» **Directions**: Compile every line that includes the word "picture".
----
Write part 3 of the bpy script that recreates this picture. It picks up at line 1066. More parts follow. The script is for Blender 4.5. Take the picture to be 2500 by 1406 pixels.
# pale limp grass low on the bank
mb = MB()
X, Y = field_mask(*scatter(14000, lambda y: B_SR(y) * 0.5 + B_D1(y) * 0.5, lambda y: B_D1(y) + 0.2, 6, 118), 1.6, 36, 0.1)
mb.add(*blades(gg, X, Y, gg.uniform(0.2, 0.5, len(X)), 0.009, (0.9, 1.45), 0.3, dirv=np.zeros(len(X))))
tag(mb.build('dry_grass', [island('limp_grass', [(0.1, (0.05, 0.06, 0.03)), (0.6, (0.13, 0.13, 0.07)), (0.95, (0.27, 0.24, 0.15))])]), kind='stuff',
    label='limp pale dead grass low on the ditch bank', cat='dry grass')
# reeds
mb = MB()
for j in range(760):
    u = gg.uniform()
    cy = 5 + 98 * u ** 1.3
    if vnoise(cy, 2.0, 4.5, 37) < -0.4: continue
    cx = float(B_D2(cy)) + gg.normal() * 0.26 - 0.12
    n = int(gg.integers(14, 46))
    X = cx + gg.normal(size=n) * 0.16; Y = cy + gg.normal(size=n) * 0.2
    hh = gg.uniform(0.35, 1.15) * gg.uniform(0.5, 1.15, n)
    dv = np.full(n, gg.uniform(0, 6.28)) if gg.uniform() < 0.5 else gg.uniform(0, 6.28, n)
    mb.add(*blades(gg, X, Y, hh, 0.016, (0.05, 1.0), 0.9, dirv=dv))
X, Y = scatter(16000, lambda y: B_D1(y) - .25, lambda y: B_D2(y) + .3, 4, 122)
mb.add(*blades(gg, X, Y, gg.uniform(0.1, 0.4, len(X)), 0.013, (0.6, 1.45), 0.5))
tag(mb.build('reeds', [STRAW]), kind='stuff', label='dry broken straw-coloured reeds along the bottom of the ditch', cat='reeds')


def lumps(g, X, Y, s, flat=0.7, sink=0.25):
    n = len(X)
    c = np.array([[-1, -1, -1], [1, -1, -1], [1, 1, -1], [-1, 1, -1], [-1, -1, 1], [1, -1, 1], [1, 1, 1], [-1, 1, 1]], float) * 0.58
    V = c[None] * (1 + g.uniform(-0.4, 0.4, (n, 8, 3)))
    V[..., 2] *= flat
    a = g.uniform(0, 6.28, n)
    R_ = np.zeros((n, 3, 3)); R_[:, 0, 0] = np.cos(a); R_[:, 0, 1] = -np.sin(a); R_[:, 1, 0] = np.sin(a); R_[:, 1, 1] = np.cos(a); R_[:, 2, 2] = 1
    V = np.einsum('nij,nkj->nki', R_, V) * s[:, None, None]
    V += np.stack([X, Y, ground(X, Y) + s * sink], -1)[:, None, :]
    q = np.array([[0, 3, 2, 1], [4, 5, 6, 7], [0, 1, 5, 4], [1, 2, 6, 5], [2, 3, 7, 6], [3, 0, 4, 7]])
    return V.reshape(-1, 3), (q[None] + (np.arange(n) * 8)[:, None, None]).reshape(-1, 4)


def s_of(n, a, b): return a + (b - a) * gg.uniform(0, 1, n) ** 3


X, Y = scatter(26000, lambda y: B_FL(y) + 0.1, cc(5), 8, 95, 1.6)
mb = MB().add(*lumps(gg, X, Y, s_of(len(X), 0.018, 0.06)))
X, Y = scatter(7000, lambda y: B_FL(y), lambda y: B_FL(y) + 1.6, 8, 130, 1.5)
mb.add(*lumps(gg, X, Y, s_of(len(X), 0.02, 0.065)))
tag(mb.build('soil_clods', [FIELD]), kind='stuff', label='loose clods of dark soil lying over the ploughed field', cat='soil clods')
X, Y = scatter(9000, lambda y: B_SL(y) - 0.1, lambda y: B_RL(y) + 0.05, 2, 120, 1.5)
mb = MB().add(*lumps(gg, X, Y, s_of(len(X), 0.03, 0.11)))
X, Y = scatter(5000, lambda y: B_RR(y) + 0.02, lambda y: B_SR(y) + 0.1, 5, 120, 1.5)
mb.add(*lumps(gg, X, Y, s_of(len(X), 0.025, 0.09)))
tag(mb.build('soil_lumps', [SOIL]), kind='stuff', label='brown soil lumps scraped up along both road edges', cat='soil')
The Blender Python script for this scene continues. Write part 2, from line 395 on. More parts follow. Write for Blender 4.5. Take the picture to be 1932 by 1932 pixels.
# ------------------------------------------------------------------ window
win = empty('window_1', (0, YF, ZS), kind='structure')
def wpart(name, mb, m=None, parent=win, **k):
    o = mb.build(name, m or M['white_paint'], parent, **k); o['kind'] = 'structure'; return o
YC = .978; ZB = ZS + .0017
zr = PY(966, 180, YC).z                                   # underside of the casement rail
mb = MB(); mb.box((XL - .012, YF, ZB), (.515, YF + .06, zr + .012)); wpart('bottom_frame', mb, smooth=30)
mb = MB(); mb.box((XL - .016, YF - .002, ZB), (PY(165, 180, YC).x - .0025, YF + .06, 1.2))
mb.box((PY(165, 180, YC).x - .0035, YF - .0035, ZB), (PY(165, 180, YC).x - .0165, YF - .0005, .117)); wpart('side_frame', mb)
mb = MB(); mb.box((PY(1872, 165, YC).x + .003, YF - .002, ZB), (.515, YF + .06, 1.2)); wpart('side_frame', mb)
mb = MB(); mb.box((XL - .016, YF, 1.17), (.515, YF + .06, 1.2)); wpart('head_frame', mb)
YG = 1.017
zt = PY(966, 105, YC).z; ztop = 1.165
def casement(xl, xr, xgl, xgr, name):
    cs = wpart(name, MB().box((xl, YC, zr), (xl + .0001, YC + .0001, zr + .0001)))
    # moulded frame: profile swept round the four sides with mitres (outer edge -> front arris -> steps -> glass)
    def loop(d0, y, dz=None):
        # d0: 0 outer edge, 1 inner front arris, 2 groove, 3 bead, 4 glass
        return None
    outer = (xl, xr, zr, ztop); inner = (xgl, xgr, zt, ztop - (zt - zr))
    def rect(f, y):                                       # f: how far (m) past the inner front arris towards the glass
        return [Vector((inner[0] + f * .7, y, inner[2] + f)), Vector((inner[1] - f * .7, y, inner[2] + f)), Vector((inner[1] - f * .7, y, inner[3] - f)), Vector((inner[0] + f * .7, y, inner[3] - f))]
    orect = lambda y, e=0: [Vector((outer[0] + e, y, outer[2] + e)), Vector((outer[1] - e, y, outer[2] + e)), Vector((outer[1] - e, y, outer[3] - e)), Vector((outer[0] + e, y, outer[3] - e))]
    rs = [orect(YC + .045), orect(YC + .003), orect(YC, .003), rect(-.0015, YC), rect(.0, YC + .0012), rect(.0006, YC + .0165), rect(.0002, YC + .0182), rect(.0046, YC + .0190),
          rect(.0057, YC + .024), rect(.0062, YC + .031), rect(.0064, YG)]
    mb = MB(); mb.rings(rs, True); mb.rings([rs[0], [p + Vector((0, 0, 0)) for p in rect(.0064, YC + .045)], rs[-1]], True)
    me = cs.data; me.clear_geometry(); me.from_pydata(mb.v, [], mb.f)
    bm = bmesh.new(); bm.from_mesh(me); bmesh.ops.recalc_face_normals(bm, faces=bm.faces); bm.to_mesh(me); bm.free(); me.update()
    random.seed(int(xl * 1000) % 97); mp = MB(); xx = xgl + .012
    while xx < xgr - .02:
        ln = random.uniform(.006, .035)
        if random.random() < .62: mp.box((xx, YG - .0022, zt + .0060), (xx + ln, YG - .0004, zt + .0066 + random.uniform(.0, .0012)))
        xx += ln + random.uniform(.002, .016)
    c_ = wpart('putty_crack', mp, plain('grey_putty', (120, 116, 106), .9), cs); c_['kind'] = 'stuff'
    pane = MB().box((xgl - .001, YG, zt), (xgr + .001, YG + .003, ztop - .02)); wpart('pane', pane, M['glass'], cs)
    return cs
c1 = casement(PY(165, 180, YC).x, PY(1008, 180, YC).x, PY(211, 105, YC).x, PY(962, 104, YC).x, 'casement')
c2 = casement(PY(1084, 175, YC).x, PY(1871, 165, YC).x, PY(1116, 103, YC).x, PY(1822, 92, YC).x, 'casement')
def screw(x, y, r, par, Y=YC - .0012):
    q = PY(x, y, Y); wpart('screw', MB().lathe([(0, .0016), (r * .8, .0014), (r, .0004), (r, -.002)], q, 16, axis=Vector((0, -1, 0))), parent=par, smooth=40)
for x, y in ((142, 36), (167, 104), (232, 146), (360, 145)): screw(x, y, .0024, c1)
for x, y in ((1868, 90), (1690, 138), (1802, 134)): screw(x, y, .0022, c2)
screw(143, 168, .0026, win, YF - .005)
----
» **The solution**:
Write part 3 of the bpy script that recreates this picture. It picks up at line 1066. More parts follow. The script is for Blender 4.5. Take the picture to be 2500 by 1406 pixels.
The Blender Python script for this scene continues. Write part 2, from line 395 on. More parts follow. Write for Blender 4.5. Take the picture to be 1932 by 1932 pixels.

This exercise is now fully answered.